#### COLLECTED MATERIAL:
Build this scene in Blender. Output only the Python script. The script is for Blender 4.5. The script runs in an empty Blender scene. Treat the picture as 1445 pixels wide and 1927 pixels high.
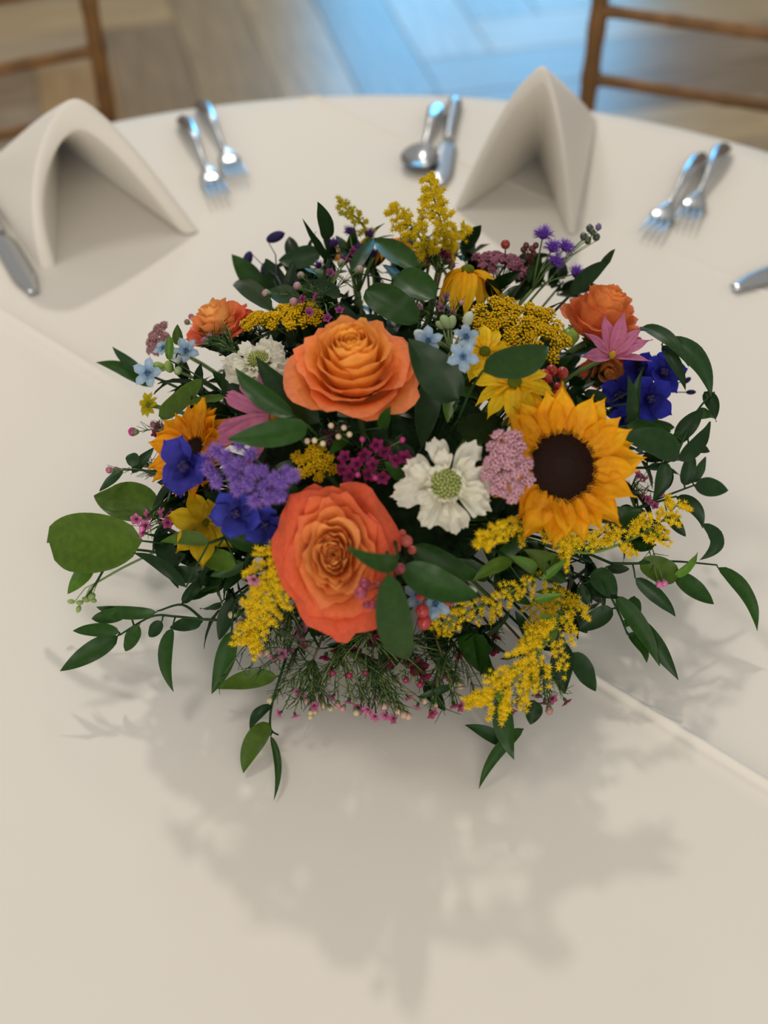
import bpy, math, random
from math import sin, cos, pi, radians, sqrt, exp
from mathutils import Vector as V, Matrix, noise, Quaternion
random.seed(7)
sc = bpy.context.scene
COL = sc.collection

# ------------------------------------------------------------------ camera
F = 2672.0; CX, CY = 722.5, 963.5
TH = radians(43.5); DIST = 1.151; DEP = TH + math.atan(59.5 / F)
TZ = 0.76                                   # height of the table top
CAM = V((0, -DIST * cos(DEP), TZ + DIST * sin(DEP)))
FW = V((0, cos(TH), -sin(TH))); UP = V((0, sin(TH), cos(TH))); RT = V((1, 0, 0))
cd = bpy.data.cameras.new('camera'); cam = bpy.data.objects.new('camera', cd); COL.objects.link(cam)
cam.location = CAM; cam.rotation_euler = (pi / 2 - TH, 0, 0)
cd.sensor_fit = 'VERTICAL'; cd.sensor_height = 36.0; cd.lens = 36.0 * F / 1927
cd.clip_start = 0.05; cd.clip_end = 60
cd.dof.use_dof = True; cd.dof.focus_distance = 1.02; cd.dof.aperture_fstop = 3.7
sc.camera = cam

# ------------------------------------------------------------------ world and lights
w = bpy.data.worlds.new('room_light'); sc.world = w; w.use_nodes = True
w.node_tree.nodes['Background'].inputs[0].default_value = (1.0, 0.955, 0.90, 1)
w.node_tree.nodes['Background'].inputs[1].default_value = 0.41

def area(name, loc, target, size, power, col):
    ld = bpy.data.lights.new(name, 'AREA'); ld.shape = 'DISK'; ld.size = size; ld.energy = power; ld.color = col
    o = bpy.data.objects.new(name, ld); COL.objects.link(o); o.location = loc
    o.rotation_euler = (V(target) - V(loc)).to_track_quat('-Z', 'Y').to_euler(); return o
area('ceiling_lamp_near', (-0.15, 2.0, 3.1), (0, 0, .8), 0.13, 22, (1.0, 0.93, 0.84))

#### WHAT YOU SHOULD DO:
Retype each line of the listing above word for word. Exclude the pictures.

#### RESPONSE FOR THIS EXERCISE:
Build this scene in Blender. Output only the Python script. The script is for Blender 4.5. The script runs in an empty Blender scene. Treat the picture as 1445 pixels wide and 1927 pixels high.
import bpy, math, random
from math import sin, cos, pi, radians, sqrt, exp
from mathutils import Vector as V, Matrix, noise, Quaternion
random.seed(7)
sc = bpy.context.scene
COL = sc.collection

# ------------------------------------------------------------------ camera
F = 2672.0; CX, CY = 722.5, 963.5
TH = radians(43.5); DIST = 1.151; DEP = TH + math.atan(59.5 / F)
TZ = 0.76                                   # height of the table top
CAM = V((0, -DIST * cos(DEP), TZ + DIST * sin(DEP)))
FW = V((0, cos(TH), -sin(TH))); UP = V((0, sin(TH), cos(TH))); RT = V((1, 0, 0))
cd = bpy.data.cameras.new('camera'); cam = bpy.data.objects.new('camera', cd); COL.objects.link(cam)
cam.location = CAM; cam.rotation_euler = (pi / 2 - TH, 0, 0)
cd.sensor_fit = 'VERTICAL'; cd.sensor_height = 36.0; cd.lens = 36.0 * F / 1927
cd.clip_start = 0.05; cd.clip_end = 60
cd.dof.use_dof = True; cd.dof.focus_distance = 1.02; cd.dof.aperture_fstop = 3.7
sc.camera = cam

# ------------------------------------------------------------------ world and lights
w = bpy.data.worlds.new('room_light'); sc.world = w; w.use_nodes = True
w.node_tree.nodes['Background'].inputs[0].default_value = (1.0, 0.955, 0.90, 1)
w.node_tree.nodes['Background'].inputs[1].default_value = 0.41

def area(name, loc, target, size, power, col):
    ld = bpy.data.lights.new(name, 'AREA'); ld.shape = 'DISK'; ld.size = size; ld.energy = power; ld.color = col
    o = bpy.data.objects.new(name, ld); COL.objects.link(o); o.location = loc
    o.rotation_euler = (V(target) - V(loc)).to_track_quat('-Z', 'Y').to_euler(); return o
area('ceiling_lamp_near', (-0.15, 2.0, 3.1), (0, 0, .8), 0.13, 22, (1.0, 0.93, 0.84))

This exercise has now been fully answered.